The film's storytelling, however, is as conservative as its
messaging is intriguingly radical. While modernizing other aspects of
the legend, the script fails to find a new way into Robin's
relationships with John (essentially another neutered Black
mentor/father figure to a young, white man, his lopped-off hand
preventing him from ever besting his student) and Marian (a damsel in
distress, still, no matter how spunkily she resists the
rape-minded Sheriff and his goons).
The direction is
paint-by-numbers, capturing every piece of relevant action but evoking
nothing—which would be aesthetically offensive even if the costumers,
set builders and decorators weren't in there filling every frame with
colors and textures worth savoring.
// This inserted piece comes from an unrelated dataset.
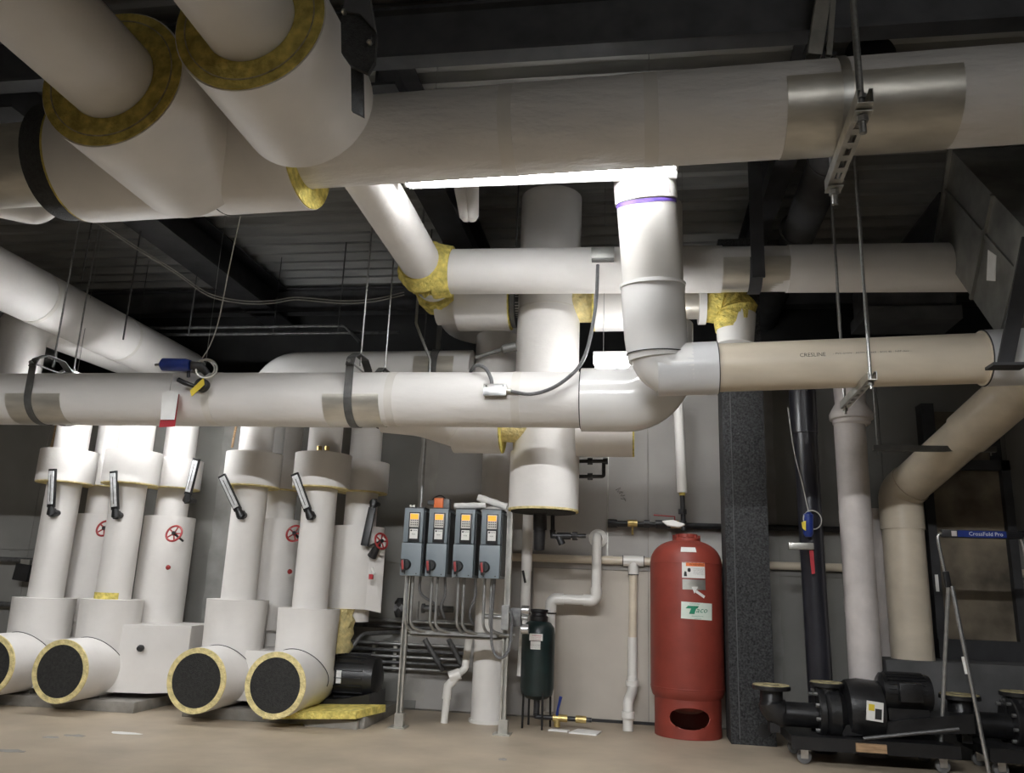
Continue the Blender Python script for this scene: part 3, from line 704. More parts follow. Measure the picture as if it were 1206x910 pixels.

There's not a single witty or
lyrical image anywhere in the movie, which wastes its dynamic, wide
framing, and is shot in a glitzy, fast-cut style, characteristic of
high-end TV pilots, complete with BOOM! sounds to inform us that
something important just happened. A lot of the special effects are
dodgy, particularly a wagon chase scene where Robin, Marian and John
flee the Sherriff's guards and the assassin Guy of Gisborne (Paul Anderson) in the fiery mills. The actors are so clearly not
inhabiting the same space as the spectacle, they might as well be
standing on the deck of The Love Boat. But in the end "Robin Hood,"
succumbs to Marvel/DC syndrome, presumptuously setting up a sequel that
it's hard to imagine anyone demanding.